La Lune une fois atteinte, les choses ne changent pas?
La conquête de la Lune devient un cliché déjà bien avant son accomplissement. Dès les années 30-40, on vise Mars, le système solaire et au-delà. Le territoire lunaire n’est plus intéressant et de nouveaux territoires sont recherchés, toujours dans ce mouvement centripète. Ensuite, cela devient compliqué si l’on cherche à rester dans un cadre scientifique: il faudrait imaginer un second saut technologique que la recherche n’a pas encore esquissé.

Quels sont alors les territoires inconnus d’aujourd’hui?
De nouveaux territoires ont été ouverts. Les sciences humaines, l’exploration sociale, la dystopie. Une thématique que l’on trouve déjà chez Ballard, Brunner, Silverberg ou Jean-Luc Godard avec son film «Alphaville». Ou alors le mouvement vers l’intérieur, les voyages dans le corps grâce à la miniaturisation, dans l’esprit par les drogues ou alors dans le temps, le virtuel, les espaces non euclidiens.

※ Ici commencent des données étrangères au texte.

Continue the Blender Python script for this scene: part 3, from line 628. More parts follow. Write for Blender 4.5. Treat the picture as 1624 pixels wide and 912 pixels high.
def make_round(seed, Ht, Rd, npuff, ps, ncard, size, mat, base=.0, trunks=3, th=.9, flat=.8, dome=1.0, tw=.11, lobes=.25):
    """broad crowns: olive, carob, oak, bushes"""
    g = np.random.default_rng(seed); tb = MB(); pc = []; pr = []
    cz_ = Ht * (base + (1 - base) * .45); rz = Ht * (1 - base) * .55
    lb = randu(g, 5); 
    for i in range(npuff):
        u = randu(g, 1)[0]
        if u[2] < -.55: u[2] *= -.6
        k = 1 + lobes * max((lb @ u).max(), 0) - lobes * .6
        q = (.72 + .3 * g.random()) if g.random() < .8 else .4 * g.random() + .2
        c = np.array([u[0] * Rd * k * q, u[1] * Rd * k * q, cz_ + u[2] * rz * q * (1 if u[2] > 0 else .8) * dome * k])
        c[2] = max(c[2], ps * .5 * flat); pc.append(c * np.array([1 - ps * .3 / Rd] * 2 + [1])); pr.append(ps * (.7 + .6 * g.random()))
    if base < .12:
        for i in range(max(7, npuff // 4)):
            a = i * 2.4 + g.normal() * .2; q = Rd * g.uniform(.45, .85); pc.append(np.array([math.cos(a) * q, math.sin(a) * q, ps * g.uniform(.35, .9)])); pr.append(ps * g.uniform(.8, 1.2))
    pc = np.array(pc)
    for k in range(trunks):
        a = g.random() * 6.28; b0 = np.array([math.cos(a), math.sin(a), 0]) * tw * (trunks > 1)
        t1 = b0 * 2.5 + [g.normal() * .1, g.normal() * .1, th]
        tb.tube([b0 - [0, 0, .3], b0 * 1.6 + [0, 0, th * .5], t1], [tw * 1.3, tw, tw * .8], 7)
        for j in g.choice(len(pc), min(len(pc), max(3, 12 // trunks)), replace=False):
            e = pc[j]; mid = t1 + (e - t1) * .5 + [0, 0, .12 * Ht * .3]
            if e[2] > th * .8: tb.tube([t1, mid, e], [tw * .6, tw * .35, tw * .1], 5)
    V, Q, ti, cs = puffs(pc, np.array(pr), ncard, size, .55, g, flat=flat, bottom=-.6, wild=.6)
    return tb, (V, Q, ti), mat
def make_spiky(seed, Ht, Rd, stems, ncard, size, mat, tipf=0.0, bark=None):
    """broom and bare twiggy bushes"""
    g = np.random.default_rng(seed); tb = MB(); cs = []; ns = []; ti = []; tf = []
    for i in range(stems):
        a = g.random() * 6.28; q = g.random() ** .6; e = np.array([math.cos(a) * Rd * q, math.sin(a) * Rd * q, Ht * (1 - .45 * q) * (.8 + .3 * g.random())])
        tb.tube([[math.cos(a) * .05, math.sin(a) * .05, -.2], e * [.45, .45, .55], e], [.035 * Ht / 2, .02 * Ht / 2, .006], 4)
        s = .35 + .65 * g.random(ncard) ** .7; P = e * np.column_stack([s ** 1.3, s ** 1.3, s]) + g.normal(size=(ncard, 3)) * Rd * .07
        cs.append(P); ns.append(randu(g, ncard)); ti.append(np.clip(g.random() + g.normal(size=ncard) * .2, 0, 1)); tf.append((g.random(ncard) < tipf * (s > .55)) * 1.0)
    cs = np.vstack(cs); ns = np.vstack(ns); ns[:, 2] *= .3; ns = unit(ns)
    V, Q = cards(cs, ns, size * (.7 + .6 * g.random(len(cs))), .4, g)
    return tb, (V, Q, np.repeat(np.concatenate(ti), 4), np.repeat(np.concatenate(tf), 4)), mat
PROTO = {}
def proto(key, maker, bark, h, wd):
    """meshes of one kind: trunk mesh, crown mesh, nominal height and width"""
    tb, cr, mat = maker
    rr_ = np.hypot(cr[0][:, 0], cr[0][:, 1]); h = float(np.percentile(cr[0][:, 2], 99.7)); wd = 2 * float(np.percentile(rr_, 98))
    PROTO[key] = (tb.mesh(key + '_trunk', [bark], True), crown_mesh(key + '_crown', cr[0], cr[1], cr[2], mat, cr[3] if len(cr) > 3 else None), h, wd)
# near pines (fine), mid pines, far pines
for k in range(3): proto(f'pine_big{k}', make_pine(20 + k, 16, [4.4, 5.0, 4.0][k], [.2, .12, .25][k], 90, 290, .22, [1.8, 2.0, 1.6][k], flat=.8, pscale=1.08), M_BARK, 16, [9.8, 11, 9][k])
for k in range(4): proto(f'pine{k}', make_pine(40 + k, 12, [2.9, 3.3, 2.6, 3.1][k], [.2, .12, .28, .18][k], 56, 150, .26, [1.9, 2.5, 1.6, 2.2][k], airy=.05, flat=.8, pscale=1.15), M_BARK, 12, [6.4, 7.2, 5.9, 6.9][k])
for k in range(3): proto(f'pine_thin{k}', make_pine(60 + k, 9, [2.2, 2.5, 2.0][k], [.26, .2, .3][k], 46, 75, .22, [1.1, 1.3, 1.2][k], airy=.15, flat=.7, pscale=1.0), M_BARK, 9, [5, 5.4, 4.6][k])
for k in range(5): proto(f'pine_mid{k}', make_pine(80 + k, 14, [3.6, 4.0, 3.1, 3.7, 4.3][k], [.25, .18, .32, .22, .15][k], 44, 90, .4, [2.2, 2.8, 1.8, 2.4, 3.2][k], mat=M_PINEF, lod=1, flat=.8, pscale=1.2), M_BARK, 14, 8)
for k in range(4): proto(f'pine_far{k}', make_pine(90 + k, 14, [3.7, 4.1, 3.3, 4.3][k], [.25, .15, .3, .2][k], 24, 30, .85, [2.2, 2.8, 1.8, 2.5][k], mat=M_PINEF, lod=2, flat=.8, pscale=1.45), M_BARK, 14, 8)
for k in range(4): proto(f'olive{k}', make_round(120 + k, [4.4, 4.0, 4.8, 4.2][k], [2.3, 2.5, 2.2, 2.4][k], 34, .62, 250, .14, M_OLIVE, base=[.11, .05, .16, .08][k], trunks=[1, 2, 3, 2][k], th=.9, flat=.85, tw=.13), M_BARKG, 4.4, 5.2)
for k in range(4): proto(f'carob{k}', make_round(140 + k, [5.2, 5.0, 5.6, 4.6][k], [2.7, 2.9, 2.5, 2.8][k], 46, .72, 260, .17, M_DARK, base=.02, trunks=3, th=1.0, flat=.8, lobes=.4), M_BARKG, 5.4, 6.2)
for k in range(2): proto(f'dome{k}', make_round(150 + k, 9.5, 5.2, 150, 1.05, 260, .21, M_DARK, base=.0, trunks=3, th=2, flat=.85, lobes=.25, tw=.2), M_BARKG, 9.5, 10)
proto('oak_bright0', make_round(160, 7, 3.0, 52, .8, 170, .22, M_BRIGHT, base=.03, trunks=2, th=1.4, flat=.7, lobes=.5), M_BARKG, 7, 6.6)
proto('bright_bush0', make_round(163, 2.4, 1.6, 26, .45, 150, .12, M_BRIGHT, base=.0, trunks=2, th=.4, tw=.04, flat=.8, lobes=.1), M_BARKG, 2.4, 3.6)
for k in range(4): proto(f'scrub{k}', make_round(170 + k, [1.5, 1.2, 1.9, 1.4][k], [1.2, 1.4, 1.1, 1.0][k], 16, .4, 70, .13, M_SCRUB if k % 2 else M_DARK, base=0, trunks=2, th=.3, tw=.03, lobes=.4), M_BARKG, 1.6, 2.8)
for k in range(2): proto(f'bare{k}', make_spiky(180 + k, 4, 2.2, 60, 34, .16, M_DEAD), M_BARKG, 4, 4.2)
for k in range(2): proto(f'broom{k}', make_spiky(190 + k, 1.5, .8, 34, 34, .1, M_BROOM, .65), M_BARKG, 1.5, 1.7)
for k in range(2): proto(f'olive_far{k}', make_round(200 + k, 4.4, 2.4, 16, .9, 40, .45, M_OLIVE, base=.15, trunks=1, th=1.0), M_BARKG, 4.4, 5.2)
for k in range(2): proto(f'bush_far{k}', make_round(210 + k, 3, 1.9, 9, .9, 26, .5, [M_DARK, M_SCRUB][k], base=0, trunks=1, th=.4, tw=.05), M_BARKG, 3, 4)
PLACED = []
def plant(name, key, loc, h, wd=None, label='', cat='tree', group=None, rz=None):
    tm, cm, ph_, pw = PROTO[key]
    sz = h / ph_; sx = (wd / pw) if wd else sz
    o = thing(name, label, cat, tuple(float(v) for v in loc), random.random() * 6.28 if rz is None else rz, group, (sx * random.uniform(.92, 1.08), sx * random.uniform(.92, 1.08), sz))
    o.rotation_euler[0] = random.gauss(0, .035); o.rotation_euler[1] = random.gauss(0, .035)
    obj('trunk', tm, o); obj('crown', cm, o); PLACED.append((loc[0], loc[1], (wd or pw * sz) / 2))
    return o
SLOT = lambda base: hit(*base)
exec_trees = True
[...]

Mais l’espace, notamment l’objectif Mars, a fait un retour au cinéma ces dernières années.
En SF, il y a aussi des effets de mode. L’espace part et revient. Il a aussi pu redevenir un fantasme dans la perspective de la prise de conscience écologique, même si cette échappatoire relève d’une propagande techno-fasciste de gens comme les milliardaires Elon Musk ou Jeff Bezos, ados attardés qui ont trop de moyens. Il est angoissant de penser que des gens peuvent se projeter sérieusement dans des fantasmes aussi absurdes que le projet de «terraformer» la planète Mars. Même scientifiquement envisageable, cela resterait un miroir aux alouettes concernant une extrême minorité. Tout comme l’idée des vaisseaux-arches qui pourraient emmener un équipage, autosuffisant ou cryogénisé, jusqu’à des exoplanètes au cours de voyages qui dureraient des milliers d’années. Les vrais enjeux sont clairement sur Terre aujourd’hui.